What impact did Civil Rights Organisations have? Flashcards
What does the acronym NAACP stand for?
National Association for the Advancement of Coloured People
What did the NAACP focus on?
Fighting for civil rights in the courts.
What was the LDF? Who set it up and when? What was it for?
Legal Defence Fund set up by the NAACP in 1940 to help wrongly-convicted black people appeal their convictions.
How did the LDF lawyers decide to fight cases in the South? Why?
In 1950, LDF lawyers decided not to fight cases for equal but separate facilities in the South. They wanted to fight segregation in the law courts, not work within it.
What did the LDF focus on in the South?
It focused on appeals against wrongful convictions or prosecuting white people who murdered black people. It also brought cases to enforce voter registration.
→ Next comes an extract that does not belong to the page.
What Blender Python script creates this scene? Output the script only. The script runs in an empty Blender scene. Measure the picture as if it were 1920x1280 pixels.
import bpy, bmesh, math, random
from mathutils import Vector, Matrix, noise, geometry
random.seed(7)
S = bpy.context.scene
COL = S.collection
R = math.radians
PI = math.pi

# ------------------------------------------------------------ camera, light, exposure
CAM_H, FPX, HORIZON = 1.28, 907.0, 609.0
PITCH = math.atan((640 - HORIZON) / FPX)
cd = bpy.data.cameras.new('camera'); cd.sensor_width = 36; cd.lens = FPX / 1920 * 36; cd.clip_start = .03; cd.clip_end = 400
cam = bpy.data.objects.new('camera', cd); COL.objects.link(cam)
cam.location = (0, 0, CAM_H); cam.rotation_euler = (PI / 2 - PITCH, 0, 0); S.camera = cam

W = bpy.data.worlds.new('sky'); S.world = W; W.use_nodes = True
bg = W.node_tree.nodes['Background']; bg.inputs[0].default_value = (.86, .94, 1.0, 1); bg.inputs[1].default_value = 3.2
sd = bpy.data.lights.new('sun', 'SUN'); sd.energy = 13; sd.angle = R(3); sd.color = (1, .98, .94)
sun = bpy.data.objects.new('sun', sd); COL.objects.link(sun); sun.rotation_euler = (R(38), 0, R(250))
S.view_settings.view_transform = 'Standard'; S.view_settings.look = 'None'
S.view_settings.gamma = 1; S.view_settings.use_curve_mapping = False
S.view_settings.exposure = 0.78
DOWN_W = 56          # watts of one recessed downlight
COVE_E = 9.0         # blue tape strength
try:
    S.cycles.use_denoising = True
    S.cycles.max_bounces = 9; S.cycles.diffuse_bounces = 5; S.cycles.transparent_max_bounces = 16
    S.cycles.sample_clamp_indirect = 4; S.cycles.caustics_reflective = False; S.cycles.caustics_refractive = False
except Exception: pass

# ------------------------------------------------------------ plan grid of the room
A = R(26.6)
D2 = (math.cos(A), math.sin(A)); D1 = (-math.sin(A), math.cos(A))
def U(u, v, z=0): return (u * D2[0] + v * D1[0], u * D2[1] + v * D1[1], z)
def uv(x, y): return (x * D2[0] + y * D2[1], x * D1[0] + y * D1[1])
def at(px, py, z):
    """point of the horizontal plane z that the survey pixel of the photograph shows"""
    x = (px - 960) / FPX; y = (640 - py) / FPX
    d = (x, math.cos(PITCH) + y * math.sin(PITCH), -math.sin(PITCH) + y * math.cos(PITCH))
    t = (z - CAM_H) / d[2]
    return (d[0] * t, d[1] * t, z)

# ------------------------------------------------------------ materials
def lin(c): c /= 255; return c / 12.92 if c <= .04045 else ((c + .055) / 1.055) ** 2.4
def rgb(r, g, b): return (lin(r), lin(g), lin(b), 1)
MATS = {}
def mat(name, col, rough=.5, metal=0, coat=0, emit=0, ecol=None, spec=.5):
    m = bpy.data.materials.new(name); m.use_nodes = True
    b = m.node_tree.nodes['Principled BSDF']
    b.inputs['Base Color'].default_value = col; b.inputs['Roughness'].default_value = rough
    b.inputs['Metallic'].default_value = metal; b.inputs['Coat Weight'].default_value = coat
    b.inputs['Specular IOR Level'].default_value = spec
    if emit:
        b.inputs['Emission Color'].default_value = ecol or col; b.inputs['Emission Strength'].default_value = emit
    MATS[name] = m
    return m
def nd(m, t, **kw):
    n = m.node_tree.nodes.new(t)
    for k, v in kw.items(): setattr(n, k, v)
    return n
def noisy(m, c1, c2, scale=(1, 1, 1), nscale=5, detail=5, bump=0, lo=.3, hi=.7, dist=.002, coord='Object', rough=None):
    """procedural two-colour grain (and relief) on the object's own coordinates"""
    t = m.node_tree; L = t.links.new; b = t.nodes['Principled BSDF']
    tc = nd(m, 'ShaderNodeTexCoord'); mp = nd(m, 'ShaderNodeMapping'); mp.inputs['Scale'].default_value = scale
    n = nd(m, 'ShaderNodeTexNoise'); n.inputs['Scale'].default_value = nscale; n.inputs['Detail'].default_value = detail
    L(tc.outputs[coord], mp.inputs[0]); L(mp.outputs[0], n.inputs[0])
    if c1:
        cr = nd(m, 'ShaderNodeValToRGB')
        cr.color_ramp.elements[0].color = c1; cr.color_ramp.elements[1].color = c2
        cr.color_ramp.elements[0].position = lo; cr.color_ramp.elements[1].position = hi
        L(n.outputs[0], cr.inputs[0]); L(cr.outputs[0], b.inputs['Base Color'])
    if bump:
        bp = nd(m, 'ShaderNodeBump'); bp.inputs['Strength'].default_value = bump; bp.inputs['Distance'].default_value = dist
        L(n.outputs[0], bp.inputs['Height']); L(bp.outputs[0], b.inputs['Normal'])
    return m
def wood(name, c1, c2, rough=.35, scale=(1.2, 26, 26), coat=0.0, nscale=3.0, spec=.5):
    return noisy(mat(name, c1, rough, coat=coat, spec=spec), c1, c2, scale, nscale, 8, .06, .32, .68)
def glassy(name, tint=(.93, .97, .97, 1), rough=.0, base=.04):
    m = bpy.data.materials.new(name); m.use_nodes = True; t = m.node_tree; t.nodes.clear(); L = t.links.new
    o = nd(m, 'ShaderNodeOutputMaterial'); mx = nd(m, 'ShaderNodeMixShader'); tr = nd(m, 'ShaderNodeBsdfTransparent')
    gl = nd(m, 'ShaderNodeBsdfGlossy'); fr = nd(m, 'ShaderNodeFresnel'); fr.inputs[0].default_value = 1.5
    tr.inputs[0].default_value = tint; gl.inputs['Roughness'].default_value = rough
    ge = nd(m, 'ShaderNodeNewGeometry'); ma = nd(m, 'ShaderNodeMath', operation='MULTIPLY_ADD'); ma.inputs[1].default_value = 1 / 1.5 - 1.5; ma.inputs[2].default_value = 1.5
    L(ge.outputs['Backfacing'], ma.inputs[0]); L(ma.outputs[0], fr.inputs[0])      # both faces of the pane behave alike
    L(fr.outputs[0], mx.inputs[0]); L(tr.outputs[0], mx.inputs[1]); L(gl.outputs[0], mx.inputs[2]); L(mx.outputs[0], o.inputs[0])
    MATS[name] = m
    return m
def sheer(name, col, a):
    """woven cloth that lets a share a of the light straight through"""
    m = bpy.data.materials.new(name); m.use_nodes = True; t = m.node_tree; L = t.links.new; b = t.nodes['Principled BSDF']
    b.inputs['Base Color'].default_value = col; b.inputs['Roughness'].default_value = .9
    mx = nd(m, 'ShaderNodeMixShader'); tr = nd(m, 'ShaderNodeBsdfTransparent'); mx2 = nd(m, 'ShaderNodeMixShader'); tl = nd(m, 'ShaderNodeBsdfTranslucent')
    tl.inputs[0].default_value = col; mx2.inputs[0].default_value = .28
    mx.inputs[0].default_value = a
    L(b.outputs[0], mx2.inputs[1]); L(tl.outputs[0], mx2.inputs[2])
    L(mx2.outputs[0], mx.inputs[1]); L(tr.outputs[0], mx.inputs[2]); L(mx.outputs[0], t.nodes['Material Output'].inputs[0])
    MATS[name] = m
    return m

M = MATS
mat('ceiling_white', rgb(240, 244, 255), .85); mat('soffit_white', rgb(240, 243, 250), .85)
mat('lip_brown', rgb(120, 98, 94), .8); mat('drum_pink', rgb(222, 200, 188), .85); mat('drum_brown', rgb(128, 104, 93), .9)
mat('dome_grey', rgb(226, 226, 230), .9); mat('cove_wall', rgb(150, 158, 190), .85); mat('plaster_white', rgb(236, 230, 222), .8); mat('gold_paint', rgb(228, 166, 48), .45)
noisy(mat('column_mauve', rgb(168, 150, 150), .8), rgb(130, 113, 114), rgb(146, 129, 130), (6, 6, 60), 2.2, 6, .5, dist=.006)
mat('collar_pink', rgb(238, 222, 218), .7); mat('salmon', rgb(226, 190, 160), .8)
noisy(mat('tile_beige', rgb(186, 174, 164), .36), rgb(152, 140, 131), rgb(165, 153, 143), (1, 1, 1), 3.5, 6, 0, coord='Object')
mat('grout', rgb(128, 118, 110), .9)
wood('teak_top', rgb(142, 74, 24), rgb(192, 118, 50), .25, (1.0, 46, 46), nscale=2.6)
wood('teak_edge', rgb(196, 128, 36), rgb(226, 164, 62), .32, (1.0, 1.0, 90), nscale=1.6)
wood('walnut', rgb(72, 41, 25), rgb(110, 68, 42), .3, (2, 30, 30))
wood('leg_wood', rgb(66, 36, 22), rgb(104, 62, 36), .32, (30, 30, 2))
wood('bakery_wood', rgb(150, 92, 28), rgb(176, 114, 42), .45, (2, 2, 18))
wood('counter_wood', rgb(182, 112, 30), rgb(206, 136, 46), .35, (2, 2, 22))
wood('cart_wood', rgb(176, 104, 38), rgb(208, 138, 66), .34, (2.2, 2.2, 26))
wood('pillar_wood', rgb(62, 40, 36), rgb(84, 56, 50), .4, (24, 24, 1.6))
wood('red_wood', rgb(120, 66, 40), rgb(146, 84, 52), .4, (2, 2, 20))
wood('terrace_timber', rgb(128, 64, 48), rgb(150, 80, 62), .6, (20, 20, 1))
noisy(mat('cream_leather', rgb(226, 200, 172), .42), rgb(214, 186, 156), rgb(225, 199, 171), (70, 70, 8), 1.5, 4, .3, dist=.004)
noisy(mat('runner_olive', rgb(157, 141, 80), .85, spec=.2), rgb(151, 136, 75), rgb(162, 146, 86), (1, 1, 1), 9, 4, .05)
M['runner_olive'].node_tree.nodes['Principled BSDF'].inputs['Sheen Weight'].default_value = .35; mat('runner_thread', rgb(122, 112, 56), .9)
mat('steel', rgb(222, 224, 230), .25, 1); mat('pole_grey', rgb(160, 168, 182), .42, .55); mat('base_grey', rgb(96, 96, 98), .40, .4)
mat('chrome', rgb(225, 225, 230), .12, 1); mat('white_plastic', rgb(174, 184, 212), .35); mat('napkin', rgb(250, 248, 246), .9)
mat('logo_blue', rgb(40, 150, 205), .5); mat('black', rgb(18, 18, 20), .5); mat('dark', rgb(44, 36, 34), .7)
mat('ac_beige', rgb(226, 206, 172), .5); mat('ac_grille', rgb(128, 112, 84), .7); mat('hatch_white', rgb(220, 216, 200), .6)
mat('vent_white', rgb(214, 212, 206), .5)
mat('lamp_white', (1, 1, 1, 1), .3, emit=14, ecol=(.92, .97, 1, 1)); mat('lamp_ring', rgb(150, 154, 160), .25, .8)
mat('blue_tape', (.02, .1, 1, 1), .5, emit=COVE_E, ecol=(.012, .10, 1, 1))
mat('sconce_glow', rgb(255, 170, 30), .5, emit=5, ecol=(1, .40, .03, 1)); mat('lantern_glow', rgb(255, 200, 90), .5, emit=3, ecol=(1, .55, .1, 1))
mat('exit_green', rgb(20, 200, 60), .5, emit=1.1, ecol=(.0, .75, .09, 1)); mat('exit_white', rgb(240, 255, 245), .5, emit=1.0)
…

What problem did the NAACP face that Southern states used to their advantage?
It faced the problem of Plessy v. Fergusson. This upheld Jim Crow Laws. Southern states could use Plessy to segregate facilities legally and oppose any attempts at desegregation.
How did NAACP lawyers fight to desegregate schools and colleges?
They provided evidence that facilities were not equal. They argued that equal facilities were not the same as equal opportunity. They used psychological studies to show that school segregation gave even very young black children a sense of racial inferiority.
How did NAACP lawyers select their cases?
Very carefully.
How many cases did the NAACP win?
It won nearly every case it took to the Supreme Court in the 1950s.
Why did winning a case not necessarily mean that it would change anything?
Winning a case was not the same as getting it enforced. The 14th and 15th Amendments of the US Constitution had made black Americans full US citizens with the same rights as white Americans, but they did not have those rights in real life. Time and time again had black Americans won a legal right to desegregation only to find that local officials had found a way to block it.
What does the acronym CORE stand for?
Congress Of Racial Equality
Why was CORE unusual?
In its early years, most members were white and middle class.
Where did CORE mainly operate?
In the North.
Did CORE have a bigger or smaller membership than the NAACP?
CORE had a smaller membership than the NAACP.
How did CORE campaign for desegregation?
It used non-violent direct action protests, such as boycotts and sit-ins in segregated places. These tactics had been used before, but often only by small groups of black people, which were usually ignored.